=== DATASET ROWS ===
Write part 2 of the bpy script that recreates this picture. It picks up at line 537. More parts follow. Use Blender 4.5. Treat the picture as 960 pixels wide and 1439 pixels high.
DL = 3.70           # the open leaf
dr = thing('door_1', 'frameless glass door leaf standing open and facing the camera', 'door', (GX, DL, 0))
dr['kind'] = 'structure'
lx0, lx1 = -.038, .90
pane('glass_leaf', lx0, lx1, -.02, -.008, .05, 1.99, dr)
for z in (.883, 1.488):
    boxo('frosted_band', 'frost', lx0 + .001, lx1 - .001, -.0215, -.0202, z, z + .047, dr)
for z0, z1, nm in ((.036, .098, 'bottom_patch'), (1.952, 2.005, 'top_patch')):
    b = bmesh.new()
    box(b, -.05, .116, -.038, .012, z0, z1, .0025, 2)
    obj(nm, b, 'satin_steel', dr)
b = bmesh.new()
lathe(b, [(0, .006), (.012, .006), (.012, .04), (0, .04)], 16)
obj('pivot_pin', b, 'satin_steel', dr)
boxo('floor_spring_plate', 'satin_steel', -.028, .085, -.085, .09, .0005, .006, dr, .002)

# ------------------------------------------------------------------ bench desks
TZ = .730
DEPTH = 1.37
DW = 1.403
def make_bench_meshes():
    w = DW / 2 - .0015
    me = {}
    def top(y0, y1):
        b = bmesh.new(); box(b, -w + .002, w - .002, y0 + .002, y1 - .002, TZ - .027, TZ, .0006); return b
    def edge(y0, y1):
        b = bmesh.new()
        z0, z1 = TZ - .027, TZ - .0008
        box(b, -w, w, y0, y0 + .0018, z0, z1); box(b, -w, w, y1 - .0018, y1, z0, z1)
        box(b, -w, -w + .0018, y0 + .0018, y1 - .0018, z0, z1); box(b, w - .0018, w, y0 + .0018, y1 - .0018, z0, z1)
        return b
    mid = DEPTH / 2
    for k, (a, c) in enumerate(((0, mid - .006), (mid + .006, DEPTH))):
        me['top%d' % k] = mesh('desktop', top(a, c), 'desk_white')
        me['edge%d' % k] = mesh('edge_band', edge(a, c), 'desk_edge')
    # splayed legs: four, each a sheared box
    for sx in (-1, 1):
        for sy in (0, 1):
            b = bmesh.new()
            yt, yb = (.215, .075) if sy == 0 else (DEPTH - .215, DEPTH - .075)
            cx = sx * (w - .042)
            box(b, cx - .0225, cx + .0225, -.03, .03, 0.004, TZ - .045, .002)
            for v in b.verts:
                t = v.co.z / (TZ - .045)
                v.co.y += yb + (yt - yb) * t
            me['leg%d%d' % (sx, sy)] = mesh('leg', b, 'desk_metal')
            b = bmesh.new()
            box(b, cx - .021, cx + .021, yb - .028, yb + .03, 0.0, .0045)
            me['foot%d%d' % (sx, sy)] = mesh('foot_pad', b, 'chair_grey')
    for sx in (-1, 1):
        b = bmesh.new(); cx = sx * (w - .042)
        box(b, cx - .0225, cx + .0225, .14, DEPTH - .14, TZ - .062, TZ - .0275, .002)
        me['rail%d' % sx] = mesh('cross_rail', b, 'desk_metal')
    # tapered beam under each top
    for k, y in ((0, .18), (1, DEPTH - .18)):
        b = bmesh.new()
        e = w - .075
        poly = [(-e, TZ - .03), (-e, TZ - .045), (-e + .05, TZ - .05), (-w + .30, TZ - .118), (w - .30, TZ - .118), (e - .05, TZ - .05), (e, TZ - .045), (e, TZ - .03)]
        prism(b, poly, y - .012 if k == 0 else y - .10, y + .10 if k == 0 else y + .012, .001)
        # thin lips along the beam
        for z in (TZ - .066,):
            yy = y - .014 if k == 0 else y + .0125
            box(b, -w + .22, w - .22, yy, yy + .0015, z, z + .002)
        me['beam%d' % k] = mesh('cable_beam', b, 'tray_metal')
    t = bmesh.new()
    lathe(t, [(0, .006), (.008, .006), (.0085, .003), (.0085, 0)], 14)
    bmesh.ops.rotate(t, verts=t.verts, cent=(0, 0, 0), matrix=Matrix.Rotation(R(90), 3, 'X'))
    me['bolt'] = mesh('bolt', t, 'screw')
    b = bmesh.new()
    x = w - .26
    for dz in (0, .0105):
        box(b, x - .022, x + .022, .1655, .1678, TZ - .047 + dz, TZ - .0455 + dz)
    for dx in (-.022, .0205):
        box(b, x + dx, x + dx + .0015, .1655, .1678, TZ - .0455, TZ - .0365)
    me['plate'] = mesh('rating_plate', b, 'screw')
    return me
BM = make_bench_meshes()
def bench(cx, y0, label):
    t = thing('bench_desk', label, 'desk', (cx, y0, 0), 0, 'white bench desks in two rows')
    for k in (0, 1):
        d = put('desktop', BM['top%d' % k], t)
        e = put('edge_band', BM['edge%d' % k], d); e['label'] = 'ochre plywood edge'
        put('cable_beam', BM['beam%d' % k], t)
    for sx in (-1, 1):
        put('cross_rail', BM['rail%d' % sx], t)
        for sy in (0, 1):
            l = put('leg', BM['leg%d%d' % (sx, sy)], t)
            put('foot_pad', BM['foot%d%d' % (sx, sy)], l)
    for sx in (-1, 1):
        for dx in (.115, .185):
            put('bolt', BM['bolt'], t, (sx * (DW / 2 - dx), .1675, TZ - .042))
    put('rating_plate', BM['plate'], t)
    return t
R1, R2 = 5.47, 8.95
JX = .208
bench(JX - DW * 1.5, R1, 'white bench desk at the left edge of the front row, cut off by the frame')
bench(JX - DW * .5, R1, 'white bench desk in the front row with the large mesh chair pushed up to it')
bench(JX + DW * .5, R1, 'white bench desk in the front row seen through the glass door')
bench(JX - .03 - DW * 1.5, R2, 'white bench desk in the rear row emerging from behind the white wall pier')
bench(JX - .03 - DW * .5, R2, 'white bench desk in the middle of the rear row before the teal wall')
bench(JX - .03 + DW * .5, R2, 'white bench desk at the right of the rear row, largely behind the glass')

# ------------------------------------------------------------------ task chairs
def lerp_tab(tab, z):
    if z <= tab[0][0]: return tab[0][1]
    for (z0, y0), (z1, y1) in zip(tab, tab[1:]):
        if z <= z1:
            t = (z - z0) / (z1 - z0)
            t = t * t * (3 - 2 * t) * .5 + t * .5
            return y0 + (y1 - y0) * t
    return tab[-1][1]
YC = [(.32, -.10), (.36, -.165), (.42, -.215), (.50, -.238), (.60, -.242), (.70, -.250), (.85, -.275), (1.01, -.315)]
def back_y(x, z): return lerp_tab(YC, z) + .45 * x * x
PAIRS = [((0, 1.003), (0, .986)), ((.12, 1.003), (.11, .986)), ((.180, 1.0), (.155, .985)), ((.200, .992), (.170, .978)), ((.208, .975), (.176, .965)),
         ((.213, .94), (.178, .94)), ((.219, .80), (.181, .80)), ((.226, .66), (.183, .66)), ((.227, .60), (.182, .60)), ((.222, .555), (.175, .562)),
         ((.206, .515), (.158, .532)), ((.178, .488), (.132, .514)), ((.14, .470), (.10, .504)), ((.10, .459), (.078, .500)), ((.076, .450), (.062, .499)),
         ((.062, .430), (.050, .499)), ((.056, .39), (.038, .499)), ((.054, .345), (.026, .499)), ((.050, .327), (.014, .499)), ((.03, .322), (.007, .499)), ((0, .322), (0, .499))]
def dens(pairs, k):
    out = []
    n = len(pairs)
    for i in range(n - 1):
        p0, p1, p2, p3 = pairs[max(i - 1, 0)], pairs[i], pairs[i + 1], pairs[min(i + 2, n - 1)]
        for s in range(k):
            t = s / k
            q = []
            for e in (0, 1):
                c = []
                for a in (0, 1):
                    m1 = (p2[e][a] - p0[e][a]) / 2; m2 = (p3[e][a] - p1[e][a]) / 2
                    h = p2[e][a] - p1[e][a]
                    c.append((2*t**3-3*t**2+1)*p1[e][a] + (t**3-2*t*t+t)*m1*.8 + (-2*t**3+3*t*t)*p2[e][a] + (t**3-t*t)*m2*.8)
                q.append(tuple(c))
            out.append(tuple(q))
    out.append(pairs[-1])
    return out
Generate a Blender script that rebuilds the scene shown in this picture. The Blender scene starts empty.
===
▶ **SHORT EXERCISE**
Set down the lines above as they stand, starting with the first line and ending with the line that contains "-.085, .09, .0005, .006, dr, .002)".

▶ **ANSWER TO THIS EXERCISE**
Write part 2 of the bpy script that recreates this picture. It picks up at line 537. More parts follow. Use Blender 4.5. Treat the picture as 960 pixels wide and 1439 pixels high.
DL = 3.70           # the open leaf
dr = thing('door_1', 'frameless glass door leaf standing open and facing the camera', 'door', (GX, DL, 0))
dr['kind'] = 'structure'
lx0, lx1 = -.038, .90
pane('glass_leaf', lx0, lx1, -.02, -.008, .05, 1.99, dr)
for z in (.883, 1.488):
    boxo('frosted_band', 'frost', lx0 + .001, lx1 - .001, -.0215, -.0202, z, z + .047, dr)
for z0, z1, nm in ((.036, .098, 'bottom_patch'), (1.952, 2.005, 'top_patch')):
    b = bmesh.new()
    box(b, -.05, .116, -.038, .012, z0, z1, .0025, 2)
    obj(nm, b, 'satin_steel', dr)
b = bmesh.new()
lathe(b, [(0, .006), (.012, .006), (.012, .04), (0, .04)], 16)
obj('pivot_pin', b, 'satin_steel', dr)
boxo('floor_spring_plate', 'satin_steel', -.028, .085, -.085, .09, .0005, .006, dr, .002)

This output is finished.